Workers are now on strike at all three Detroit automakers' largest and most profitable plants.

On Oct. 24, 5,000 United Auto Workers (UAW) members at Arlington Assembly in Texas joined the Stand Up Strike, shutting down production at General Motors’ largest plant and biggest moneymaker.

The workers at Arlington Assembly make some of GM’s most profitable vehicles, the Chevy Tahoe, Chevy Suburban, GMC Yukon and Cadillac Escalade. With this move, all three automakers' largest and most profitable plants have been struck; 8,700 workers at Ford's Kentucky Truck Plant in Louisville, KY, joined the strike Oct. 11, while 6,800 workers at StellantisSterling Heights Assembly Plant walked out Oct. 23. 

The move comes just hours after GM reported third-quarter earnings of $3.5 billion, and just a few days after the union detailed the shortcomings of GM’s latest contract offer.

“Another record quarter, another record year. As we’ve said for months: record profits equal record contracts,” said UAW President Shawn Fain. “It’s time GM workers, and the whole working class, get their fair share.”

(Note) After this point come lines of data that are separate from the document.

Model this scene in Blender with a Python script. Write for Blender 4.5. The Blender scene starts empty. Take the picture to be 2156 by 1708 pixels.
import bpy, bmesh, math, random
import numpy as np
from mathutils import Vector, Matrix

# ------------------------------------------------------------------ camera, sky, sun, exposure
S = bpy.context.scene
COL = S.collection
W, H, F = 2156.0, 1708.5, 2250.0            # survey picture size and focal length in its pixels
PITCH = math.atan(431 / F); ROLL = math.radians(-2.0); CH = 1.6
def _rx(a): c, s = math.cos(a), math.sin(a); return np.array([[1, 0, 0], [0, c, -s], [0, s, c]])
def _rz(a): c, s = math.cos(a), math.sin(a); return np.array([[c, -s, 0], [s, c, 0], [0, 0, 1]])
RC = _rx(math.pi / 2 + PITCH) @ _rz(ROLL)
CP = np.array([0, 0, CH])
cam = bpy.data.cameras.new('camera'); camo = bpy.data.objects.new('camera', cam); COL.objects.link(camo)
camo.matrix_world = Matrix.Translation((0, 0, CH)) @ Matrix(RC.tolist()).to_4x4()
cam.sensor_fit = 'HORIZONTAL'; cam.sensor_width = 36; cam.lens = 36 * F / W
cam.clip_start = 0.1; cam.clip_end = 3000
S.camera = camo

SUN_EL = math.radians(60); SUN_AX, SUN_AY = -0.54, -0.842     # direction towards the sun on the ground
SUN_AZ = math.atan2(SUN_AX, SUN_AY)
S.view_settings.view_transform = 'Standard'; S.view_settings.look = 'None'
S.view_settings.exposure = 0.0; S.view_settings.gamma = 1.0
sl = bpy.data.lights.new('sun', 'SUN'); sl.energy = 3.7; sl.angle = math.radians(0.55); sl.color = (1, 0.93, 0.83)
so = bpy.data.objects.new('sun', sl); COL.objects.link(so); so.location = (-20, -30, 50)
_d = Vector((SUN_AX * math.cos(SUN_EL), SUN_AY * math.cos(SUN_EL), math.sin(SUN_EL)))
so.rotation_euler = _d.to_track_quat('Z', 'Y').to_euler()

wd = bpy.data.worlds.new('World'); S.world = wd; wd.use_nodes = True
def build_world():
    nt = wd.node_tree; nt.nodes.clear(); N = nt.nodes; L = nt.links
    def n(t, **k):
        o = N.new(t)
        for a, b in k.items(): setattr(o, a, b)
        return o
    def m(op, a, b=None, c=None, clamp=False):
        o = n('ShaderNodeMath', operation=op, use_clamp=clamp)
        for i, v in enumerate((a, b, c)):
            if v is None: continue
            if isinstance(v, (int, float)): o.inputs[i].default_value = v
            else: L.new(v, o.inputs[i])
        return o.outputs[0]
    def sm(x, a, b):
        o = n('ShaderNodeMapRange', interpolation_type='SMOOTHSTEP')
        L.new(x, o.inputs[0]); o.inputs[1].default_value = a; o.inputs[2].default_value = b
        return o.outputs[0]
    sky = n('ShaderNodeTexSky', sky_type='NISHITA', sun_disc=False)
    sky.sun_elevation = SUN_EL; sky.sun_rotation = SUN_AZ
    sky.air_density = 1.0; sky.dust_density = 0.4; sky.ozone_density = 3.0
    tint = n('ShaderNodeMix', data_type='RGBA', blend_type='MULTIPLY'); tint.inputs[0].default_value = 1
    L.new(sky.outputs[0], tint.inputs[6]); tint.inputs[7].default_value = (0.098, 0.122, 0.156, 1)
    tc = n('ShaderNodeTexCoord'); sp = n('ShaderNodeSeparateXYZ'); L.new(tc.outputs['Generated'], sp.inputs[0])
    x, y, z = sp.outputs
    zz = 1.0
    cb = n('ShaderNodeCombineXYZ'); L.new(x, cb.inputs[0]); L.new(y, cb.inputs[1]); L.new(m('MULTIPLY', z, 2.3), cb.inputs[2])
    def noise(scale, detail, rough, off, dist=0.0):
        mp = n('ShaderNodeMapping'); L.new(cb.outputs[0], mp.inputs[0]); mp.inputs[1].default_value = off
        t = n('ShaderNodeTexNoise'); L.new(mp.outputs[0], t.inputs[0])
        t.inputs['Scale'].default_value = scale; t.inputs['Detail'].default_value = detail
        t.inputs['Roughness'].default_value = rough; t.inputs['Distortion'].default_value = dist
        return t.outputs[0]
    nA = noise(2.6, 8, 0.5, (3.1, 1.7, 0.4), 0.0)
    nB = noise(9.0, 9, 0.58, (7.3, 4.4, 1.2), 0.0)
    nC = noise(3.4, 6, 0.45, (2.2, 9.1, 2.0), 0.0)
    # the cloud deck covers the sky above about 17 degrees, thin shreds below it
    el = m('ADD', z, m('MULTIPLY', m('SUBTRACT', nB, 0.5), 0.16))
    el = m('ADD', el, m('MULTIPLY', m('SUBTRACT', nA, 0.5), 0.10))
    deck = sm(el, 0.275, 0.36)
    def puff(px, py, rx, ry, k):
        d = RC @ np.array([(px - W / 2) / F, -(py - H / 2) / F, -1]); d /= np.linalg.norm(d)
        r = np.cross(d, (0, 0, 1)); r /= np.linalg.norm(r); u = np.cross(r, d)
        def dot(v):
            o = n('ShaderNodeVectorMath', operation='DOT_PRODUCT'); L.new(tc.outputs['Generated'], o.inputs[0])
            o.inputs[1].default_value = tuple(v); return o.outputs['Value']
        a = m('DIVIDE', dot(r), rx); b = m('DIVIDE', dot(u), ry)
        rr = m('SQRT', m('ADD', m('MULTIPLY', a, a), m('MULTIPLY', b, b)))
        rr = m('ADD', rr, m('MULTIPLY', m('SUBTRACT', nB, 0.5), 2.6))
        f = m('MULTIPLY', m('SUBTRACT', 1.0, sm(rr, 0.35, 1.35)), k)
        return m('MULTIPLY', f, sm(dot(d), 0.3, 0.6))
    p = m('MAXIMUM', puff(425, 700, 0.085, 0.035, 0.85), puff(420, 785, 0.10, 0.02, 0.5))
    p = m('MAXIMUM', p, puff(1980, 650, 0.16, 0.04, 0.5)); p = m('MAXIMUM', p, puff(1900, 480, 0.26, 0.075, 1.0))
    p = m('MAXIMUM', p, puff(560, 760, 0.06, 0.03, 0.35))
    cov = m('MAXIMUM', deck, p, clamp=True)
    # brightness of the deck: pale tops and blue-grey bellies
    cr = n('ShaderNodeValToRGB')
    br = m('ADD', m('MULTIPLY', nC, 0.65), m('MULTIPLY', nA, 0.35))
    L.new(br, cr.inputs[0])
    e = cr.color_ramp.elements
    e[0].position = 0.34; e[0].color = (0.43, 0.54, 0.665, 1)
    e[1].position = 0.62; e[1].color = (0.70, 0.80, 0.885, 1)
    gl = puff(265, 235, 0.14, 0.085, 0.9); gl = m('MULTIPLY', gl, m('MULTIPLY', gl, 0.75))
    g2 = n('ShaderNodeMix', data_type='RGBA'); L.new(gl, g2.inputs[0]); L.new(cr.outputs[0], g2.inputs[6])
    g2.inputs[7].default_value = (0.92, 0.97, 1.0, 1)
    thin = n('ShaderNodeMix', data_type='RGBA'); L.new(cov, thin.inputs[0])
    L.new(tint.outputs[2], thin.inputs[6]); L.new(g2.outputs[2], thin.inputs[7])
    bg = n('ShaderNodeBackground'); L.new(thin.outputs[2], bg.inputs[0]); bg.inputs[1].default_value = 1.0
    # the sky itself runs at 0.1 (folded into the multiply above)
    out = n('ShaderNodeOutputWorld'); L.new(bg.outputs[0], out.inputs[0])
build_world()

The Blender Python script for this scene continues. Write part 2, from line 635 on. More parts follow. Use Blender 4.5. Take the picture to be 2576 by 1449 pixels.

Despite having made $10 billion in profits in the past nine months, breaking revenue records for another consecutive quarter, and beating Wall Street expectations, the UAW said, GM’s latest offer fails to reward UAW members for the profits they’ve generated. 

The union said GM’s current offer lags behind Ford, proposing a two-tier wage progression, the weakest 401(k) contribution offer on the table, a deficient COLA and other shortcomings. 

On the heels of GM's previous quarter, which set “a post-bankruptcy record” in terms of revenue, the UAW said, it is clear GM can afford a record contract and do more to repair the harm done by years of falling real wages and declining standards across the Big Three.

The unannounced walkout at Arlington Assembly brings the total number of UAW members on strike at the Big Three automakers to more than 45,000, as the strike nears the six-week mark.

The Stand Up Strike, which began Sept. 15, is the first time the union has struck all Big Three automakers at the same time. But instead of all 150,000 UAW autoworkers walking out at once, select locals have been called on to “Stand Up” and strike. It has grown to include eight assembly plants and 38 parts distribution centers in 22 states.